**Description of the task**
The required output is a word-for-word copy of the lines from the line bearing "Write part 5" through the line bearing "mb = MB(); p = W(1332, 908, 49.6);", inclusive, and no other lines.

**Records for the task**
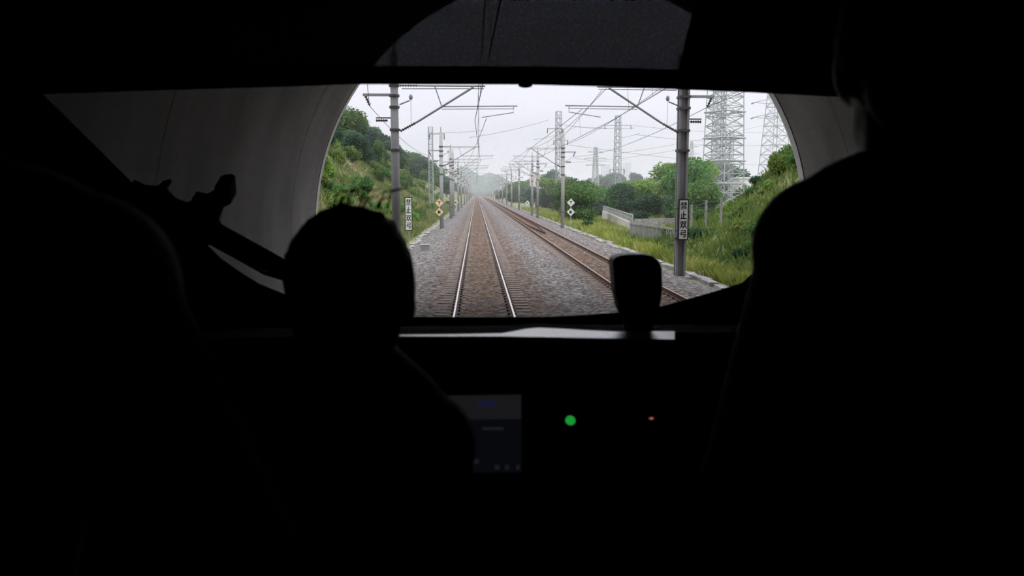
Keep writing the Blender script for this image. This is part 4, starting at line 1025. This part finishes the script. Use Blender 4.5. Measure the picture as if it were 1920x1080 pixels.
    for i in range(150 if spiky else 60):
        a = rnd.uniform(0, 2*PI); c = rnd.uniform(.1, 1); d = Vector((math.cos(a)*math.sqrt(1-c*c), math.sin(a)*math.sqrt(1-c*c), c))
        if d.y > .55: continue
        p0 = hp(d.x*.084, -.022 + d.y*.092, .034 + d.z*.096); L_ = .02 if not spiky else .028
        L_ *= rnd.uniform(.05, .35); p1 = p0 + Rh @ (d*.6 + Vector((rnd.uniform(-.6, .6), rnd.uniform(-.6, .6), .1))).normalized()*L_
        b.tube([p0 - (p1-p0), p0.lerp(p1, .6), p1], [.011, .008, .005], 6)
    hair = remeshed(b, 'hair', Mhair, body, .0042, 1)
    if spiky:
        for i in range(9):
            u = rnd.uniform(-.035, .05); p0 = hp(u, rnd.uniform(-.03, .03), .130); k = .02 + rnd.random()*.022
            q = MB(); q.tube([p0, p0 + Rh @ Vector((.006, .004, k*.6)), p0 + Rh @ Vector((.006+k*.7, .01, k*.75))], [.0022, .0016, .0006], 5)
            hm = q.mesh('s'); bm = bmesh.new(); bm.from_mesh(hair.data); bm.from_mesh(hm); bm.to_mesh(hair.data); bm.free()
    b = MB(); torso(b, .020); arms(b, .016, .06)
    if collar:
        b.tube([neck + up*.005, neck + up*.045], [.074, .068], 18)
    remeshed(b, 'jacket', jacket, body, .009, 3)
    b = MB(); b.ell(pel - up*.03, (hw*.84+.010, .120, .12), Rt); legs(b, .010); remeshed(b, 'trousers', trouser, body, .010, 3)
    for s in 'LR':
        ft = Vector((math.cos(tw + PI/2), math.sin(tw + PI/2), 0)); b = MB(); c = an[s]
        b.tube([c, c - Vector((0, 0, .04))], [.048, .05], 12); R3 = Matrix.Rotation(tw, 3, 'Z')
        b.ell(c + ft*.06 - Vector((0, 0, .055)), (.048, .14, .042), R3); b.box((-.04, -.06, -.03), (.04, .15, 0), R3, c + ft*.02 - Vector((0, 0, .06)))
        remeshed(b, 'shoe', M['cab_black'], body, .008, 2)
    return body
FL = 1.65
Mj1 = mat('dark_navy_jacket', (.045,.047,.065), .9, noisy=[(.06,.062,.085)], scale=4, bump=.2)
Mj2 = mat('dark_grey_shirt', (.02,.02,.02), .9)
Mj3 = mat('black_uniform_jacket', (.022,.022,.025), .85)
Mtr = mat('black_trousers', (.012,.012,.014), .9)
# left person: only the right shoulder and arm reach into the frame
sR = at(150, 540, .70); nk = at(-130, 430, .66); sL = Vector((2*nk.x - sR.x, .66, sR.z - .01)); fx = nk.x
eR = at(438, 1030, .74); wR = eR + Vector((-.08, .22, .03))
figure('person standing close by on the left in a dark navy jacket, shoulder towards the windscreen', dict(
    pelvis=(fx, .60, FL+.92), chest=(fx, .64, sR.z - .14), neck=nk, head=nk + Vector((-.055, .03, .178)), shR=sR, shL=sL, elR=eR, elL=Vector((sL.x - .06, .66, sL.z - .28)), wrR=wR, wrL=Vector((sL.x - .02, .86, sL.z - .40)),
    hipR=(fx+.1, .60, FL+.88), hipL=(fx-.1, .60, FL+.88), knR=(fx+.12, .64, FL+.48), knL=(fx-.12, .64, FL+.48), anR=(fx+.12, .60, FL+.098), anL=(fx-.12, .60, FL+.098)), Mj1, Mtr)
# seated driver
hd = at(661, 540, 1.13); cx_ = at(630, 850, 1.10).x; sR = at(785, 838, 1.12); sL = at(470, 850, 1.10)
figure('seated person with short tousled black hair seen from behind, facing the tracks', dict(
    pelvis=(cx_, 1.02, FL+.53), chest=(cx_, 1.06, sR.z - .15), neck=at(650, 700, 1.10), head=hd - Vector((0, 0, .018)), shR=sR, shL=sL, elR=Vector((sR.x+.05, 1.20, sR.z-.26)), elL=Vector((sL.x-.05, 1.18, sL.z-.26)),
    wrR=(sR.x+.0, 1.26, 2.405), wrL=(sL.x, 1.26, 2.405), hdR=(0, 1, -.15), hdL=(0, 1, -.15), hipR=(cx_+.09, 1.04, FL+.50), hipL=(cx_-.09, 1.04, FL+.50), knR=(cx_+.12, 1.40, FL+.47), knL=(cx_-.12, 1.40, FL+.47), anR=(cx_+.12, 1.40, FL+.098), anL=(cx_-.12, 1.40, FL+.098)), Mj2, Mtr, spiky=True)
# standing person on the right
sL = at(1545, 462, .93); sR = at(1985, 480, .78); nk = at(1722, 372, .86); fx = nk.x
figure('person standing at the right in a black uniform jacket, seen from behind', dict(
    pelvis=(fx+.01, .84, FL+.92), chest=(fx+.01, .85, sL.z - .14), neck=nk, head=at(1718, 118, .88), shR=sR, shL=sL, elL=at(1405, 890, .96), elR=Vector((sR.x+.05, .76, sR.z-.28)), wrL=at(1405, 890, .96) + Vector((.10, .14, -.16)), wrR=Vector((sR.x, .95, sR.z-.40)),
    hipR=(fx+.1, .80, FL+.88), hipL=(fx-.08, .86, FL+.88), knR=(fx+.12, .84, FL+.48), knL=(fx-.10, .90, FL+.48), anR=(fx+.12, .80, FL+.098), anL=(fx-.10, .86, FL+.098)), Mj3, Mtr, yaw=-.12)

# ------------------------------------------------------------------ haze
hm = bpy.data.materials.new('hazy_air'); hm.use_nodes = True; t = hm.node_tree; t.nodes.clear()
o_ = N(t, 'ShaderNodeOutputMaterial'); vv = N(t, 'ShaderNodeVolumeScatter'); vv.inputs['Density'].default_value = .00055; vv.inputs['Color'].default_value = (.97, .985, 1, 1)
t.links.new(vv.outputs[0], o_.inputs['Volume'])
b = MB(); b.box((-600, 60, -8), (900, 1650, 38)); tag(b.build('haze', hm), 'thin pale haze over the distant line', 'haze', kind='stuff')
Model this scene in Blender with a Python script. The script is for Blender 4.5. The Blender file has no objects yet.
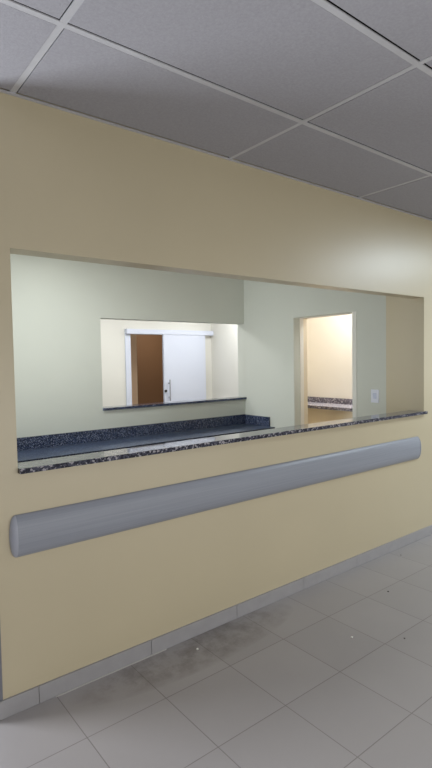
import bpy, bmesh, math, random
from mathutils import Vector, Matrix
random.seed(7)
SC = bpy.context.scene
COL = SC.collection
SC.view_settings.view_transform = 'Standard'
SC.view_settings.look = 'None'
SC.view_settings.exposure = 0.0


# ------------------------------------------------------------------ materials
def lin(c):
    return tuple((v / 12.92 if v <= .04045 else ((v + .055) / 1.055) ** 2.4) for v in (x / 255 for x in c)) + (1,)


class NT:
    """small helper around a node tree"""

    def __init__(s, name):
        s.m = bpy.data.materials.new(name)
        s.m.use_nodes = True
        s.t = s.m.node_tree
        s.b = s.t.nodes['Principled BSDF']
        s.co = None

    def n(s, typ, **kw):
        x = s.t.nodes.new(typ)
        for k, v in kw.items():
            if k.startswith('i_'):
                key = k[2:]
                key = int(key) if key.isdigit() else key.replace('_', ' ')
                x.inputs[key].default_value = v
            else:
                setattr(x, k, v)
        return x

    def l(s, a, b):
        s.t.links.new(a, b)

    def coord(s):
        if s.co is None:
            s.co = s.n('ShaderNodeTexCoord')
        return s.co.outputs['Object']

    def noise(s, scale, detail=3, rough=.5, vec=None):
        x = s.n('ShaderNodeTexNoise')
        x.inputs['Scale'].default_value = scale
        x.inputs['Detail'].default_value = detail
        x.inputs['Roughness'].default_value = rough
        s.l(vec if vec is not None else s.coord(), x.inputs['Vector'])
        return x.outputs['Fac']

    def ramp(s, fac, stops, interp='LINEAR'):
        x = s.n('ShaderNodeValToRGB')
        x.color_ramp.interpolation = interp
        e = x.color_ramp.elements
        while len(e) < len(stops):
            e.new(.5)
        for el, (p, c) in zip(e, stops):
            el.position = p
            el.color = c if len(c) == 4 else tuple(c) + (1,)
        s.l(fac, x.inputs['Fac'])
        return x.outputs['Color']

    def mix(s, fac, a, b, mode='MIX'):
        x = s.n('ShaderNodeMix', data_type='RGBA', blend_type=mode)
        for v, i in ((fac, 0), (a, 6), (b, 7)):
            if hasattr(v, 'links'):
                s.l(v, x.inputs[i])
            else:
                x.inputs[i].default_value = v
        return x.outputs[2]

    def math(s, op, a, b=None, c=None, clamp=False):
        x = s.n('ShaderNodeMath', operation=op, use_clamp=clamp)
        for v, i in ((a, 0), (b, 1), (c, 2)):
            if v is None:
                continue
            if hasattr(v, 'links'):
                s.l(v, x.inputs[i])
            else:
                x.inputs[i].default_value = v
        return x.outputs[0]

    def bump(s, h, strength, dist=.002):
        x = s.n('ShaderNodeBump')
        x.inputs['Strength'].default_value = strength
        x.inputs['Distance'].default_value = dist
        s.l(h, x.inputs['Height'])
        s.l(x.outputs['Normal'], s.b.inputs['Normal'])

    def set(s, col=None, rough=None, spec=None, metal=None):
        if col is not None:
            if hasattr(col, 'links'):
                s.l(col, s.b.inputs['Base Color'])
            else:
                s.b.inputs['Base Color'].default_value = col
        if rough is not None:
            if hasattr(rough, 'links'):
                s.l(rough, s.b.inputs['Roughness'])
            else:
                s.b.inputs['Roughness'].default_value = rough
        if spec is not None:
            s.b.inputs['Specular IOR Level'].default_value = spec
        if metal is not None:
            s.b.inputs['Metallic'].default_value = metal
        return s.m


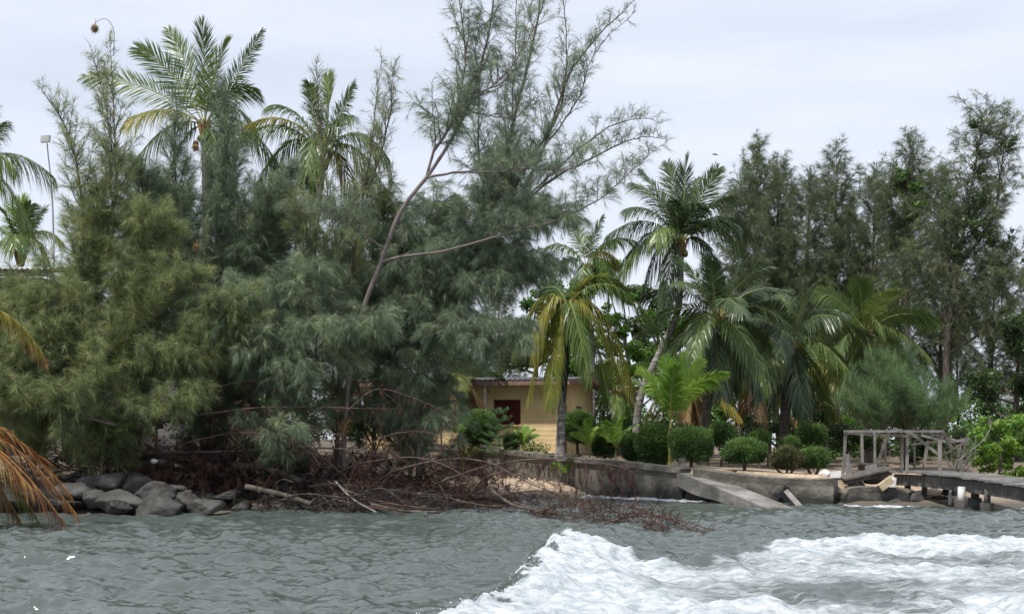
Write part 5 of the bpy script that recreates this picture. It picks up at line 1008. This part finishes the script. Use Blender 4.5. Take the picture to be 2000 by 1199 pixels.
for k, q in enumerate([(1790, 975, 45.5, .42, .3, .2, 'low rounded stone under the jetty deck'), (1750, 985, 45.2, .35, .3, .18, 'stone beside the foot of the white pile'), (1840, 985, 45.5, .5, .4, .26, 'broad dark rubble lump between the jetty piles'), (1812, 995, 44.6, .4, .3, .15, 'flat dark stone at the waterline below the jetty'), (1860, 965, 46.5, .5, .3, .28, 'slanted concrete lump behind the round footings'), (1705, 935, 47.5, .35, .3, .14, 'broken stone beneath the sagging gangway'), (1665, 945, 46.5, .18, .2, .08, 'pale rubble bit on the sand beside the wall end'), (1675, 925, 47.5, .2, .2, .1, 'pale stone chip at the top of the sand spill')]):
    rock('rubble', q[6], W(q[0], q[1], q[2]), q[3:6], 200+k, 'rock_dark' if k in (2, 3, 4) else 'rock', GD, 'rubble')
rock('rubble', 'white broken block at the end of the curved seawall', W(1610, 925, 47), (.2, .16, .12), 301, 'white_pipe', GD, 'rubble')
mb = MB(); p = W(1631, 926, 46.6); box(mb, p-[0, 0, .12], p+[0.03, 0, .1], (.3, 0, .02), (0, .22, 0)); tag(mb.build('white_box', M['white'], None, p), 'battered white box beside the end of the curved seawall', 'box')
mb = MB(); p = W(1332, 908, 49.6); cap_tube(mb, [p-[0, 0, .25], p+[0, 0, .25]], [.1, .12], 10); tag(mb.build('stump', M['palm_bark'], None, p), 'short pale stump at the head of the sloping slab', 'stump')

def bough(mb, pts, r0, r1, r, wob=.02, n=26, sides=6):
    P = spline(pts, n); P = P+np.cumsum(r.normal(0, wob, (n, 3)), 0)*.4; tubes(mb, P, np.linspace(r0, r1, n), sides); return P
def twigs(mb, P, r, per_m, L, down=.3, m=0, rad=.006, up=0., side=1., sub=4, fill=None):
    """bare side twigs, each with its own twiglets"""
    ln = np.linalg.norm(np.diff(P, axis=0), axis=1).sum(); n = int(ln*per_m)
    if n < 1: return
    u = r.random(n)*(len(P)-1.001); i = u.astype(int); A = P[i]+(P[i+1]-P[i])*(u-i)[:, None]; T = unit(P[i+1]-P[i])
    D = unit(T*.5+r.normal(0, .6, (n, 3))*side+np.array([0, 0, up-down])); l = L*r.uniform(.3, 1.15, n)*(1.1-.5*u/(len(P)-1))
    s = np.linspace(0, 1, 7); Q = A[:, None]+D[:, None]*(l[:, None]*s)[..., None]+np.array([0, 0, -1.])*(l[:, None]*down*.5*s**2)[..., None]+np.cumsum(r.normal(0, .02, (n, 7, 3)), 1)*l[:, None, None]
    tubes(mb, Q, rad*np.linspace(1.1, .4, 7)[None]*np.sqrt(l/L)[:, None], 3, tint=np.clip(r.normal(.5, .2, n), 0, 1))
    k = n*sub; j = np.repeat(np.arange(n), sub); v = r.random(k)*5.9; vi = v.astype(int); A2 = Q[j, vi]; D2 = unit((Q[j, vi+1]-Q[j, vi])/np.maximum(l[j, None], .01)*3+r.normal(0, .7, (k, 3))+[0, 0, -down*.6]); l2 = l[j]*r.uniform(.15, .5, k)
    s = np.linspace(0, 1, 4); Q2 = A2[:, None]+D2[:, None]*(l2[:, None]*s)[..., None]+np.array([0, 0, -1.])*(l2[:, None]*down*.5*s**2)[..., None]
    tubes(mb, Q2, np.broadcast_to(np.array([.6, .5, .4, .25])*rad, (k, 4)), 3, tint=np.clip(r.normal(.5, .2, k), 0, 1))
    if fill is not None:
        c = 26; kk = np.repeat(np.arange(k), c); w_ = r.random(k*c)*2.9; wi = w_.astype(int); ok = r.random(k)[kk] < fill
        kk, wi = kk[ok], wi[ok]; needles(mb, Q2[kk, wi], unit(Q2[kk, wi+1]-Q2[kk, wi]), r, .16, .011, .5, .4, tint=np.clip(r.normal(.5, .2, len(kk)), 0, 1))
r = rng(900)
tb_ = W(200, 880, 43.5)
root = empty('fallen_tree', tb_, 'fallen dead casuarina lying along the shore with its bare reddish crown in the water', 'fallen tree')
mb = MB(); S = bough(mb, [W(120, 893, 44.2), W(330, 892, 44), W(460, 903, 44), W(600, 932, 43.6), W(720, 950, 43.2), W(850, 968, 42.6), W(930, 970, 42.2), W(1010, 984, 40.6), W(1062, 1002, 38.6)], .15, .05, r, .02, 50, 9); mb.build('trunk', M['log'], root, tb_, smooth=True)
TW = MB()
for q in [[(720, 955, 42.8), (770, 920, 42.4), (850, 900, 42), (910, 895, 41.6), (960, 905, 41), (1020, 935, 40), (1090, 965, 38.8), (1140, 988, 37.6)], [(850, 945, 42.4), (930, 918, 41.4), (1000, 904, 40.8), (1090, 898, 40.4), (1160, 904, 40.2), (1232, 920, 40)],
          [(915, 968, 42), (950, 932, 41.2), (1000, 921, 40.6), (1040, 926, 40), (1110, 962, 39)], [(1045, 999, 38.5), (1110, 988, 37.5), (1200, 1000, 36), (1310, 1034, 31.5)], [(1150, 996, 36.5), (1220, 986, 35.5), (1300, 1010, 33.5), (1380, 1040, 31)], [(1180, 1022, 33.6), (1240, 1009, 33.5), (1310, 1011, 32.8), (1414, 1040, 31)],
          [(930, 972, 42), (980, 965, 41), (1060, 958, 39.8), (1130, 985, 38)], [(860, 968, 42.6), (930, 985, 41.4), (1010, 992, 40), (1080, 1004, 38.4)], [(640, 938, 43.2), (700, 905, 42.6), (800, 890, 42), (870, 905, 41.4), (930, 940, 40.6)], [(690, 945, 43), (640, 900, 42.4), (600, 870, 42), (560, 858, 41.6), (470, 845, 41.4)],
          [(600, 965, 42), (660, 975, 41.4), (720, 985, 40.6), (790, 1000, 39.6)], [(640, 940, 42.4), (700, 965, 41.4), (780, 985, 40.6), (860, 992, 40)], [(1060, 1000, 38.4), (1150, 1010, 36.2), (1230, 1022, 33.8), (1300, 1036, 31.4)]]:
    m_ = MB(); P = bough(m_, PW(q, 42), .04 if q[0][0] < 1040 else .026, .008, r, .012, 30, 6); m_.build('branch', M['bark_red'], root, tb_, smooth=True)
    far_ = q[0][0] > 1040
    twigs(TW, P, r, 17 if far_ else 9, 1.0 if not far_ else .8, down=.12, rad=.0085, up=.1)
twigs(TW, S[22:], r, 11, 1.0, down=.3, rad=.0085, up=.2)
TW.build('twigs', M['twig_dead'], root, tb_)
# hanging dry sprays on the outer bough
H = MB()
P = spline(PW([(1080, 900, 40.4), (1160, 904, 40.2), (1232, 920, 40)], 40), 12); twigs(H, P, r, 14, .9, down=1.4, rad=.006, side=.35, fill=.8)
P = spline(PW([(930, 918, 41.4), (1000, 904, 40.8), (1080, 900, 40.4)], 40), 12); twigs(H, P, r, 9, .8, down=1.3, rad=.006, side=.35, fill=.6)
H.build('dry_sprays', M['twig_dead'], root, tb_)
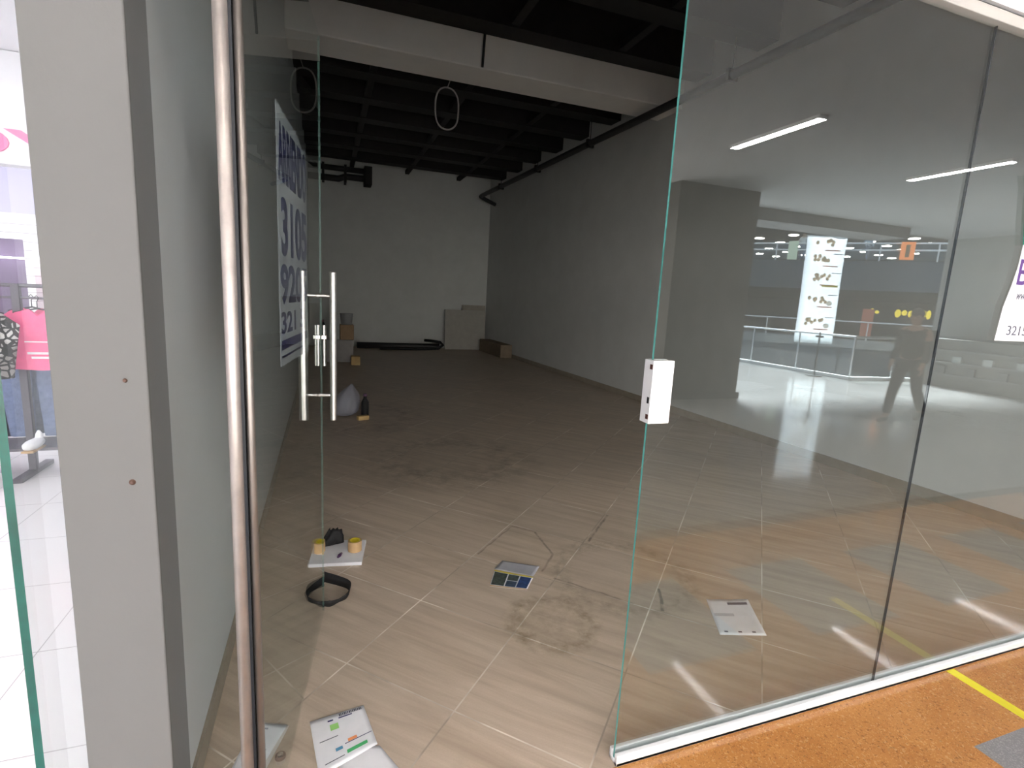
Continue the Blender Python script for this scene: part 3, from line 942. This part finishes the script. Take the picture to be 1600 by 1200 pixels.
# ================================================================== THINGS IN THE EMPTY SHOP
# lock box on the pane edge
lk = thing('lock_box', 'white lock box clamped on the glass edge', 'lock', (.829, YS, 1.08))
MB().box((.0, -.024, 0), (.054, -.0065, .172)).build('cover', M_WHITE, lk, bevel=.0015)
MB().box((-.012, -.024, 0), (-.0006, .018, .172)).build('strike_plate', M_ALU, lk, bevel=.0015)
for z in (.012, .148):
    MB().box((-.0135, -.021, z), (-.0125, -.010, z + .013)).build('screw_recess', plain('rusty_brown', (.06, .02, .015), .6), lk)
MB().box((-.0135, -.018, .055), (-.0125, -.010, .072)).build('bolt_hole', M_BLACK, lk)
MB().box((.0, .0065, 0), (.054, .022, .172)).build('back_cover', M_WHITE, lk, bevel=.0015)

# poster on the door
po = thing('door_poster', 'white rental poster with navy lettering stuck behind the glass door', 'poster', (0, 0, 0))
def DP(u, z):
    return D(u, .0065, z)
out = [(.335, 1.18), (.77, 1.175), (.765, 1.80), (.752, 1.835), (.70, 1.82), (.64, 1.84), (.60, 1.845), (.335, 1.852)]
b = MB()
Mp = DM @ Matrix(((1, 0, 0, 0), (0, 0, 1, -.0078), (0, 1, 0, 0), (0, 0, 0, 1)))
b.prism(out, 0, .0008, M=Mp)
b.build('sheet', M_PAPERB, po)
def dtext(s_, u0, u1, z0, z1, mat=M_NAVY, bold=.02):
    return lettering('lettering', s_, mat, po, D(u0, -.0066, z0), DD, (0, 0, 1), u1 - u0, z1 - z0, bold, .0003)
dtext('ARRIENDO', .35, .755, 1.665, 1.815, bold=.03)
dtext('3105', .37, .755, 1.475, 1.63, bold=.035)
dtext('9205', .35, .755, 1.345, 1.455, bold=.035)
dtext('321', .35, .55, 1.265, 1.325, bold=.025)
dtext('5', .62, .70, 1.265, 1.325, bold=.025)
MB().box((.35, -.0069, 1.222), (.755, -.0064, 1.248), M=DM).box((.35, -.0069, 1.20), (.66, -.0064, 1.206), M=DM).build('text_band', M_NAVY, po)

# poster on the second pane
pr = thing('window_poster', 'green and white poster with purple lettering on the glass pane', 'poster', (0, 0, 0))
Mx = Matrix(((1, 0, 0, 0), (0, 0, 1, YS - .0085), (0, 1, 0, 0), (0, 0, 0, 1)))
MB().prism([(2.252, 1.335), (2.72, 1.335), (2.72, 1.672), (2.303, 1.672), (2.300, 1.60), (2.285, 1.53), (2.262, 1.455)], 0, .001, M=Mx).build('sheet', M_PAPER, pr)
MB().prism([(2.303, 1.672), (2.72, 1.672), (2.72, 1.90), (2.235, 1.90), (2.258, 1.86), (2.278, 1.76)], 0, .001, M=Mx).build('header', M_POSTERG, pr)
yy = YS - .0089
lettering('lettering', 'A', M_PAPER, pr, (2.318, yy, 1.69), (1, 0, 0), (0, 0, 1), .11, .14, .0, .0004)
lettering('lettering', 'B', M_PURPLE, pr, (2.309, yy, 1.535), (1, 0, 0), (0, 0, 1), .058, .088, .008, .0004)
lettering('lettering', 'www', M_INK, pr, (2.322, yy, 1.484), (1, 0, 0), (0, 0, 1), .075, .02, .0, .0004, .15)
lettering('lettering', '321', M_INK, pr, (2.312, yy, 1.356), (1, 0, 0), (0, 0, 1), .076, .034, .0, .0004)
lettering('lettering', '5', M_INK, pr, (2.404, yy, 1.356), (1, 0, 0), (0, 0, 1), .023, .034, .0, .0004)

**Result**
Write part 5 of the bpy script that recreates this picture. It picks up at line 1008. This part finishes the script. Use Blender 4.5. Take the picture to be 2000 by 1199 pixels.
for k, q in enumerate([(1790, 975, 45.5, .42, .3, .2, 'low rounded stone under the jetty deck'), (1750, 985, 45.2, .35, .3, .18, 'stone beside the foot of the white pile'), (1840, 985, 45.5, .5, .4, .26, 'broad dark rubble lump between the jetty piles'), (1812, 995, 44.6, .4, .3, .15, 'flat dark stone at the waterline below the jetty'), (1860, 965, 46.5, .5, .3, .28, 'slanted concrete lump behind the round footings'), (1705, 935, 47.5, .35, .3, .14, 'broken stone beneath the sagging gangway'), (1665, 945, 46.5, .18, .2, .08, 'pale rubble bit on the sand beside the wall end'), (1675, 925, 47.5, .2, .2, .1, 'pale stone chip at the top of the sand spill')]):
    rock('rubble', q[6], W(q[0], q[1], q[2]), q[3:6], 200+k, 'rock_dark' if k in (2, 3, 4) else 'rock', GD, 'rubble')
rock('rubble', 'white broken block at the end of the curved seawall', W(1610, 925, 47), (.2, .16, .12), 301, 'white_pipe', GD, 'rubble')
mb = MB(); p = W(1631, 926, 46.6); box(mb, p-[0, 0, .12], p+[0.03, 0, .1], (.3, 0, .02), (0, .22, 0)); tag(mb.build('white_box', M['white'], None, p), 'battered white box beside the end of the curved seawall', 'box')
mb = MB(); p = W(1332, 908, 49.6); cap_tube(mb, [p-[0, 0, .25], p+[0, 0, .25]], [.1, .12], 10); tag(mb.build('stump', M['palm_bark'], None, p), 'short pale stump at the head of the sloping slab', 'stump')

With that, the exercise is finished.